Autofinancement et dépenses de fonctionnement
Le gouvernement insiste sur l’investissement et plus particulièrement écologique ? En raison de cette réorientation stratégique décidée sous la pression de l’Etat, les pouvoirs locaux répondent derechef qu’il « faut d’abord sécuriser une capacité à générer de l’autofinancement » souligne Thomas Rougier, secrétaire général de l’Observatoire des finances et de la gestion publiques locale : « Si on veut que les collectivités fassent de la dette positive ou utile pour la transition écologique, il faudra un autofinancement pour l’accompagner », martèle-t-il.
Dans ce solfège en vigueur depuis plus d’une décade, c’est l’autofinancement, et donc le niveau de dépenses et particulièrement celles de fonctionnement qui donne le tempo des investissements. Baisser ces charges revient à retrouver des marges de manœuvre pour s’autoriser à investir. L’autofinancement représente pas moins de 80 % du montant total moyen d’un investissement aujourd’hui !

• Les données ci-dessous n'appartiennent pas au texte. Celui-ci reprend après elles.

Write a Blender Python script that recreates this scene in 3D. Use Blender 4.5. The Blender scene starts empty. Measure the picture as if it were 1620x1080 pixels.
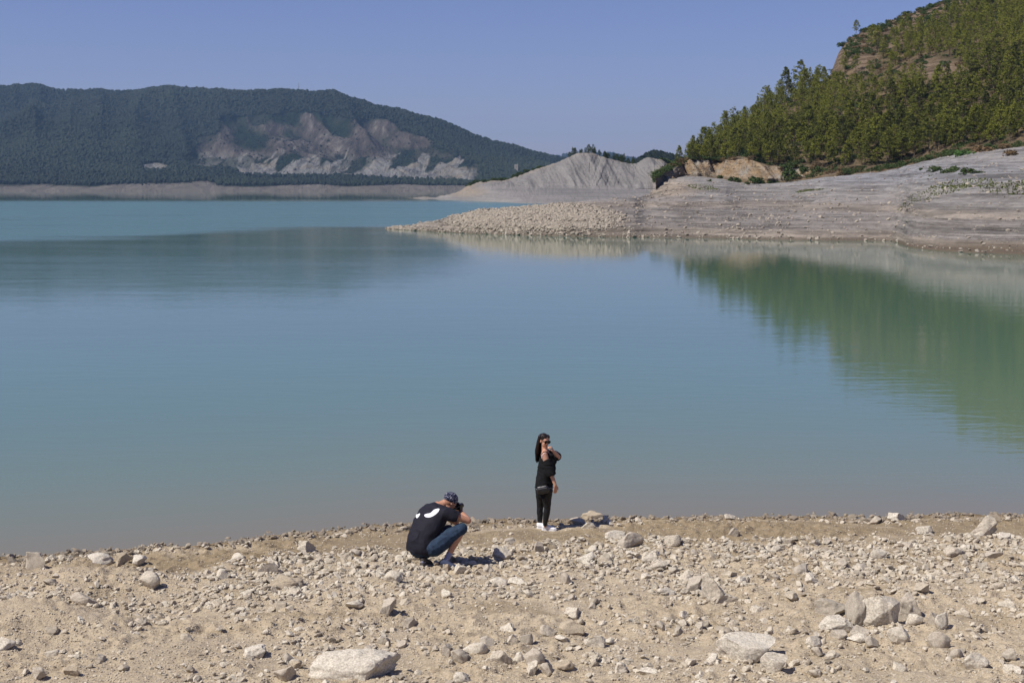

Mais cette gamme a sa relative : les dépenses de fonctionnement sont aussi la concrétisation du service public : « Quand on parle fonctionnement, on parle de fonctionnement des services publics, comme l’aide sociale, l’enfance, la sécurité, etc.. » rappelle Thomas Rougier. Réduire ces charges, c’est prendre le risque de réduire ces services. « La maîtrise des dépenses de fonctionnement permet la maîtrise de l’épargne brute mais n’en dessert pas moins la mise en œuvre des investissements, faute d’ingénierie et de personnel », rajoute Ludovic Halbert.

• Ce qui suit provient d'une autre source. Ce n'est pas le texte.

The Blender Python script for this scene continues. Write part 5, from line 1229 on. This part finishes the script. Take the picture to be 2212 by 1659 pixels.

Du fonctionnement pour nourrir la transition écologique
Derrière la question de la réinterrogation du niveau de dette désormais acceptable au nom de l’investissement dans la transition écologique, il faudra aussi fixer le niveau de dépenses de fonctionnement acceptable pour continuer à assurer les services publics, mais accepter également une hausse de ces dépenses pour produire des services publics inscrits dans la transition écologique. « Il y a un enjeu RH extrêmement important qui permet de repenser les questions de fonctionnement et d’investissement de manière moins séparée qu’aujourd’hui », reconnait Daniel Florentin enseignant-chercheur en aménagement du territoire à l’Ecole des mines de Paris au LATTS qui rappelle que « 75 % du coût d’un équipement sur toute son cycle de vie vient de l’exploitation et de la maintenance ».
Or les enjeux écologiques imposent aux acteurs locaux de moins penser en termes d’équipement neuf qu’en termes de rénovation et de réhabilitation de l’existant, mais aussi de pilotage et d’animation de l’ensemble des politiques-climat. Selon I4CE, pour répondre à ces nouveaux besoins, il faudrait 30 000 ETP supplémentaires dans les collectivités d’ici 2025. « Investir dans la transition écologique, c’est en effet investir dans de nombreux ETP dans les collectivités » confirme Daniel Florentin qui conclut : « Avoir une transition écologique ambitieuse, cela passera nécessairement par un investissement dans la ressource humaine qui, dans la comptabilité, reste en dépense de fonctionnement. C’est un changement complet de philosophie dans ce qui a été pratiqué depuis une quinzaine d’années avec la pression sur les dépenses de fonctionnement. »
Le rapport AFL-Inet publié en juin 2022 sur le financement de la transition écologique dans les collectivités locales annonçait déjà la couleur : « une accélération des investissements semble logiquement aller de pair et même être précédée par une augmentation des dépenses de fonctionnement sur la fonction environnement. » Christophe Béchu devra donc convaincre Bercy non seulement de laisser filer l’endettement des collectivités, mais aussi de lâcher la bride sur les dépenses de fonctionnement. Une révolution ou rien.